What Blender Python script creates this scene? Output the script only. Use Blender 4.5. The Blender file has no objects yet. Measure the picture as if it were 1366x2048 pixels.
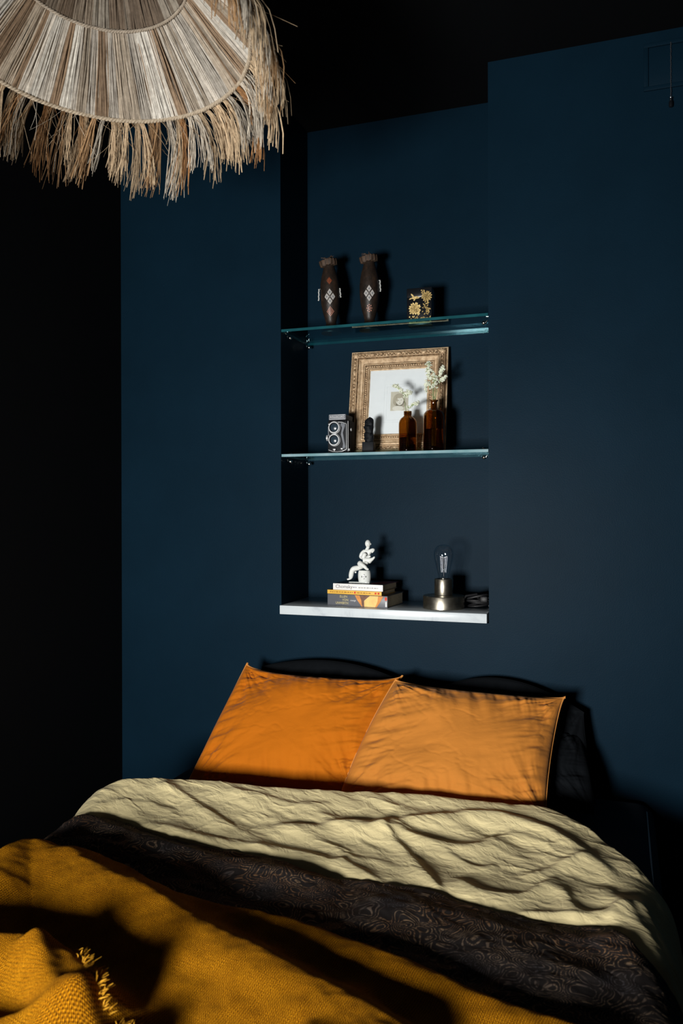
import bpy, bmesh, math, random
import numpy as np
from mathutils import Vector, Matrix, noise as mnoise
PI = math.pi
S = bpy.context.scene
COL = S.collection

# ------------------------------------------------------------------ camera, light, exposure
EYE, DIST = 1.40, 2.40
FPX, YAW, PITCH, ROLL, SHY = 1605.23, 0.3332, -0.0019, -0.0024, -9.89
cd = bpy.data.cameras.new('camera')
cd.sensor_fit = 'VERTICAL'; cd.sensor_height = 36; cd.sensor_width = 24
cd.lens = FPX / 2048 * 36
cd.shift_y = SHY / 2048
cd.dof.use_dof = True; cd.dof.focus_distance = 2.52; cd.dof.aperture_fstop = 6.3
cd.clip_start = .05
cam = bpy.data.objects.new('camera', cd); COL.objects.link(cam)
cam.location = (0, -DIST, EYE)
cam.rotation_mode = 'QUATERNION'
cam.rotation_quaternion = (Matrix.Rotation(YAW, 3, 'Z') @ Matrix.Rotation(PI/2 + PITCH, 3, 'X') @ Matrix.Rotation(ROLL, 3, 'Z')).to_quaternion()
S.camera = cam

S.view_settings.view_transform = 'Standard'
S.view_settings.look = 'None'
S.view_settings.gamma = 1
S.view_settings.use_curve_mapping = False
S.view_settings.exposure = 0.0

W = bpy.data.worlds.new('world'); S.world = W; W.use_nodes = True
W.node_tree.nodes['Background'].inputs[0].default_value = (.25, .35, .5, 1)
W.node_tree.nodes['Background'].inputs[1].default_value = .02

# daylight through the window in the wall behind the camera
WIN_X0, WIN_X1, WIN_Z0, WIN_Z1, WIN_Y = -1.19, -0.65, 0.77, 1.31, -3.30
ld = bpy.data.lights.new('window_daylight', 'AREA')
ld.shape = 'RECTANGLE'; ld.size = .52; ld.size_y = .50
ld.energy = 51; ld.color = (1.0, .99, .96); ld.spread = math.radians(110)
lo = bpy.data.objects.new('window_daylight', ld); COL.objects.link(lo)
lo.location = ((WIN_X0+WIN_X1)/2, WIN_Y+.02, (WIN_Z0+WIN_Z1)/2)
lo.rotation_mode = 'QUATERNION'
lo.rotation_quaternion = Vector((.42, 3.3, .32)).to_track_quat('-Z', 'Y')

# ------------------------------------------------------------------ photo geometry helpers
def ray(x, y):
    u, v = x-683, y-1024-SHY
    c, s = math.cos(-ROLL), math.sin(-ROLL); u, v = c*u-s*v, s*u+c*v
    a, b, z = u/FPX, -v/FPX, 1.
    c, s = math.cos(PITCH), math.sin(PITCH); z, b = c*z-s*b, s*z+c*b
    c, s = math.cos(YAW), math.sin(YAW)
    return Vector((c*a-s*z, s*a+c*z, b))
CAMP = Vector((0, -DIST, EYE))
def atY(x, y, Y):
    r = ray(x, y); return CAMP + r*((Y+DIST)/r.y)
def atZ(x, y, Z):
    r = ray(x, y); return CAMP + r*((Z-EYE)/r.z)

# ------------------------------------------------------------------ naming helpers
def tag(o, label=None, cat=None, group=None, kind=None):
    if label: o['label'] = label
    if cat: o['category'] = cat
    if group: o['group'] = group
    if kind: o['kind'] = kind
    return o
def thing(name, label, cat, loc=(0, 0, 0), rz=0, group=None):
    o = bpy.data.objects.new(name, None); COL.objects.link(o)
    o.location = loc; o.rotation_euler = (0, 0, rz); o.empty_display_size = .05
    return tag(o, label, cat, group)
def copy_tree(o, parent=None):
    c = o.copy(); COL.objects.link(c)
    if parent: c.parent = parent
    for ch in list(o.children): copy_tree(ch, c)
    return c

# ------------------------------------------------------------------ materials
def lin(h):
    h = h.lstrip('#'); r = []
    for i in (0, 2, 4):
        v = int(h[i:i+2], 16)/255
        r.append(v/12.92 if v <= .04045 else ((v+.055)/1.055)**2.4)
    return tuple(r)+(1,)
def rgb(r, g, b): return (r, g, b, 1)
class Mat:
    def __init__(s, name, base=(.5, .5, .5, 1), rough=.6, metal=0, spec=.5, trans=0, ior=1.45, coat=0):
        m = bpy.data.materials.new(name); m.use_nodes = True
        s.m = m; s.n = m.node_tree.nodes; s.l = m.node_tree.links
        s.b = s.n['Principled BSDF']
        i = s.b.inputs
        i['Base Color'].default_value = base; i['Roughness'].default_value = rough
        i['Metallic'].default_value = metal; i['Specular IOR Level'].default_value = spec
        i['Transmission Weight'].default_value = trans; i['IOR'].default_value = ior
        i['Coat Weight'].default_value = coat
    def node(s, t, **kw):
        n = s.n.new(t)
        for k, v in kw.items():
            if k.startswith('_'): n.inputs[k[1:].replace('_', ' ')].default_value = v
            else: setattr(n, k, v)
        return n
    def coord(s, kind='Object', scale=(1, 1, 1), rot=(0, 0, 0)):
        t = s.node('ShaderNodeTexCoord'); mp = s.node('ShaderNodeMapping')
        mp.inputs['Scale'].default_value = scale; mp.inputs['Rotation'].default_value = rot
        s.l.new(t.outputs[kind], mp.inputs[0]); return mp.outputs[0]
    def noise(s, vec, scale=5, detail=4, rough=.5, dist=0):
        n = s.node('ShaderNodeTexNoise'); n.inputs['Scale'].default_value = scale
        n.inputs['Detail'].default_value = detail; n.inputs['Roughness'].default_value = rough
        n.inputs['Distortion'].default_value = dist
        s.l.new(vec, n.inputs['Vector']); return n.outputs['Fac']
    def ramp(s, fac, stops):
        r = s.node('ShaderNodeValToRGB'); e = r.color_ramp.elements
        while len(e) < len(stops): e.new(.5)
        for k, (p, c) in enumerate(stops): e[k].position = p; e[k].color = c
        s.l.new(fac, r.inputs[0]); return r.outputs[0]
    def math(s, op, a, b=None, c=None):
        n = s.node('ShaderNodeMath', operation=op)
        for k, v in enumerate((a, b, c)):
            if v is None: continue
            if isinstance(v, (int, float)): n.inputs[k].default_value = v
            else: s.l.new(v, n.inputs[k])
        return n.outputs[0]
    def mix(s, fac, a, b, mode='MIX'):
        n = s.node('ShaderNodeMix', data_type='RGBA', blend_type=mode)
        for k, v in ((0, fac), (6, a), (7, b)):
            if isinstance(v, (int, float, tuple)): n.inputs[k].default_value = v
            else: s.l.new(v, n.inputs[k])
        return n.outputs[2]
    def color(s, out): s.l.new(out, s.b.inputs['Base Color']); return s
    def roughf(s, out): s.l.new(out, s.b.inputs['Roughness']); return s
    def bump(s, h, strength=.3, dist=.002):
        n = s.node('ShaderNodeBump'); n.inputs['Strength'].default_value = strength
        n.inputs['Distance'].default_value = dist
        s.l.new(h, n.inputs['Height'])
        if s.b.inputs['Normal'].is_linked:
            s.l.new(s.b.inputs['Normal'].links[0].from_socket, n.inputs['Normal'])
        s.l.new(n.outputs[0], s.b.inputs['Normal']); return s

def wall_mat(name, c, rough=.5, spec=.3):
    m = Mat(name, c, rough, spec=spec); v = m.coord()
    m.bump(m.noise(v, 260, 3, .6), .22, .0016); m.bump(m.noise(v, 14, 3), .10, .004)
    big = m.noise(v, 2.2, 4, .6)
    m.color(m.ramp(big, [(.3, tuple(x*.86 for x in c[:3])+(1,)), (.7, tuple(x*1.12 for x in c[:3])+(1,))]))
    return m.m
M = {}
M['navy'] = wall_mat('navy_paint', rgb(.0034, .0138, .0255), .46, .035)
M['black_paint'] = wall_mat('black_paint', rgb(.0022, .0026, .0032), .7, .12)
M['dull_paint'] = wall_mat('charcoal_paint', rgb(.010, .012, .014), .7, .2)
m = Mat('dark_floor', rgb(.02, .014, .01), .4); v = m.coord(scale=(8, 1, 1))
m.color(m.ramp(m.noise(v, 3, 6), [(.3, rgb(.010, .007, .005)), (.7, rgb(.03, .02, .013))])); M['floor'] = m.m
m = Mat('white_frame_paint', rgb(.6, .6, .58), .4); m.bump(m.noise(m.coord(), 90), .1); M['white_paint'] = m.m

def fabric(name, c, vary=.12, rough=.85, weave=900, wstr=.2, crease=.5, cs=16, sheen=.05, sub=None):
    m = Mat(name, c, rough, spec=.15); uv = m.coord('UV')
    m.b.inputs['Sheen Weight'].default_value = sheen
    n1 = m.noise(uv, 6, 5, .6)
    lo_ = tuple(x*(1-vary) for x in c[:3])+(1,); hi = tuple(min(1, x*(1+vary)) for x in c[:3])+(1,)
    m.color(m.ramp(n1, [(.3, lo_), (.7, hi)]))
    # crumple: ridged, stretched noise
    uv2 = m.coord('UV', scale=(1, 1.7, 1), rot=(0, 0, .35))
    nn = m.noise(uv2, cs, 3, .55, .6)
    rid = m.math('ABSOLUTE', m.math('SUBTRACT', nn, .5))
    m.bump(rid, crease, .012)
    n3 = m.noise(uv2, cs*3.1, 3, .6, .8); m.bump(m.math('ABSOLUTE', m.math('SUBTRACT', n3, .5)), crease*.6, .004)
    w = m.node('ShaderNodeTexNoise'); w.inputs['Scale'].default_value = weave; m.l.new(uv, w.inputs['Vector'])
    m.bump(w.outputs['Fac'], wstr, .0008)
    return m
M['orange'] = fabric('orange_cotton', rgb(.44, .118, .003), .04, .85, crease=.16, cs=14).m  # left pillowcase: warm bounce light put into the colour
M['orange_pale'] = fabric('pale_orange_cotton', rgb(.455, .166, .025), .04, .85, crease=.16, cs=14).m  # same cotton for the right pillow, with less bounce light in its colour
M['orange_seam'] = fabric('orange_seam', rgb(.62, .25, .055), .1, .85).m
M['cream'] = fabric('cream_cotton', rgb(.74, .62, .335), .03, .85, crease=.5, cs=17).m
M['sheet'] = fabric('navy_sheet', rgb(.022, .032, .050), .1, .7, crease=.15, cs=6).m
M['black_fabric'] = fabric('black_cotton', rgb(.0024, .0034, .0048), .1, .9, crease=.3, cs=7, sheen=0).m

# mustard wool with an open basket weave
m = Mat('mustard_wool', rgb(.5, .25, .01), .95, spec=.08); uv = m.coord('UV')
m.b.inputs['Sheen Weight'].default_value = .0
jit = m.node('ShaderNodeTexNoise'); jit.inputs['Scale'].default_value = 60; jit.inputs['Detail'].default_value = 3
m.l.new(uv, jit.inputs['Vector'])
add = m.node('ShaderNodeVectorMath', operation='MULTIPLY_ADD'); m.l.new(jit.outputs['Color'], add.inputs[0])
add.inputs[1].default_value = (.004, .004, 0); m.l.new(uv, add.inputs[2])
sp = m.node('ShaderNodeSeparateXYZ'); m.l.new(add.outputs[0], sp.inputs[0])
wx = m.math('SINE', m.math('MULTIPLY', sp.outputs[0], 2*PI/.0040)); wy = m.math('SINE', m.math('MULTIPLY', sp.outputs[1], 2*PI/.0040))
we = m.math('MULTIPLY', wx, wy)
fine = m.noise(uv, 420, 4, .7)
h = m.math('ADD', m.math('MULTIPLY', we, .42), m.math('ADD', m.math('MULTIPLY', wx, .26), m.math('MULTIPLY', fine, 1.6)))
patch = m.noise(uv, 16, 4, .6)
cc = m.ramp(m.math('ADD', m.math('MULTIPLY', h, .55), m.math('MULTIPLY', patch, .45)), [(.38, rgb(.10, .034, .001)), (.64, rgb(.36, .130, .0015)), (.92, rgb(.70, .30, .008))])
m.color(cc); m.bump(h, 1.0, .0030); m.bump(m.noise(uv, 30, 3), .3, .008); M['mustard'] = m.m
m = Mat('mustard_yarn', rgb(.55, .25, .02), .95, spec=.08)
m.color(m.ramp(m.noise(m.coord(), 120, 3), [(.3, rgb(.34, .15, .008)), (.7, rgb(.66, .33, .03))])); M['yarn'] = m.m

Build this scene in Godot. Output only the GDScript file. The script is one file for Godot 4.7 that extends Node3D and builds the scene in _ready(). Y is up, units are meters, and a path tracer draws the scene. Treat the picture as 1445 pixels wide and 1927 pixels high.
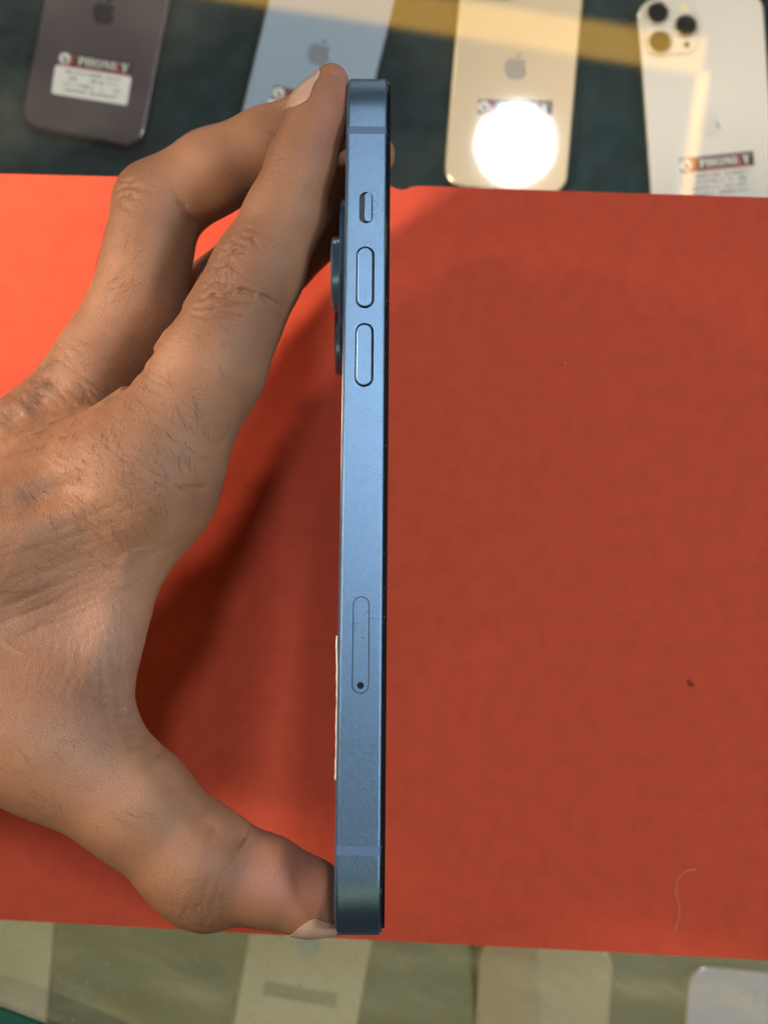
------------------------------------
Goal: Every line from the top of the entries through the line that holds "W.node_tree.nodes['Background'].inputs[1].default_value = .02" is to be quoted exactly, please, and nothing else; omit the pictures.

Reply to the task:
What Blender Python script creates this scene? Output the script only. Use Blender 4.5. The Blender file has no objects yet. Measure the picture as if it were 1366x2048 pixels.
import bpy, bmesh, math, random
import numpy as np
from mathutils import Vector, Matrix, noise as mnoise
PI = math.pi
S = bpy.context.scene
COL = S.collection

# ------------------------------------------------------------------ camera, light, exposure
EYE, DIST = 1.40, 2.40
FPX, YAW, PITCH, ROLL, SHY = 1605.23, 0.3332, -0.0019, -0.0024, -9.89
cd = bpy.data.cameras.new('camera')
cd.sensor_fit = 'VERTICAL'; cd.sensor_height = 36; cd.sensor_width = 24
cd.lens = FPX / 2048 * 36
cd.shift_y = SHY / 2048
cd.dof.use_dof = True; cd.dof.focus_distance = 2.52; cd.dof.aperture_fstop = 6.3
cd.clip_start = .05
cam = bpy.data.objects.new('camera', cd); COL.objects.link(cam)
cam.location = (0, -DIST, EYE)
cam.rotation_mode = 'QUATERNION'
cam.rotation_quaternion = (Matrix.Rotation(YAW, 3, 'Z') @ Matrix.Rotation(PI/2 + PITCH, 3, 'X') @ Matrix.Rotation(ROLL, 3, 'Z')).to_quaternion()
S.camera = cam

S.view_settings.view_transform = 'Standard'
S.view_settings.look = 'None'
S.view_settings.gamma = 1
S.view_settings.use_curve_mapping = False
S.view_settings.exposure = 0.0

W = bpy.data.worlds.new('world'); S.world = W; W.use_nodes = True
W.node_tree.nodes['Background'].inputs[0].default_value = (.25, .35, .5, 1)
W.node_tree.nodes['Background'].inputs[1].default_value = .02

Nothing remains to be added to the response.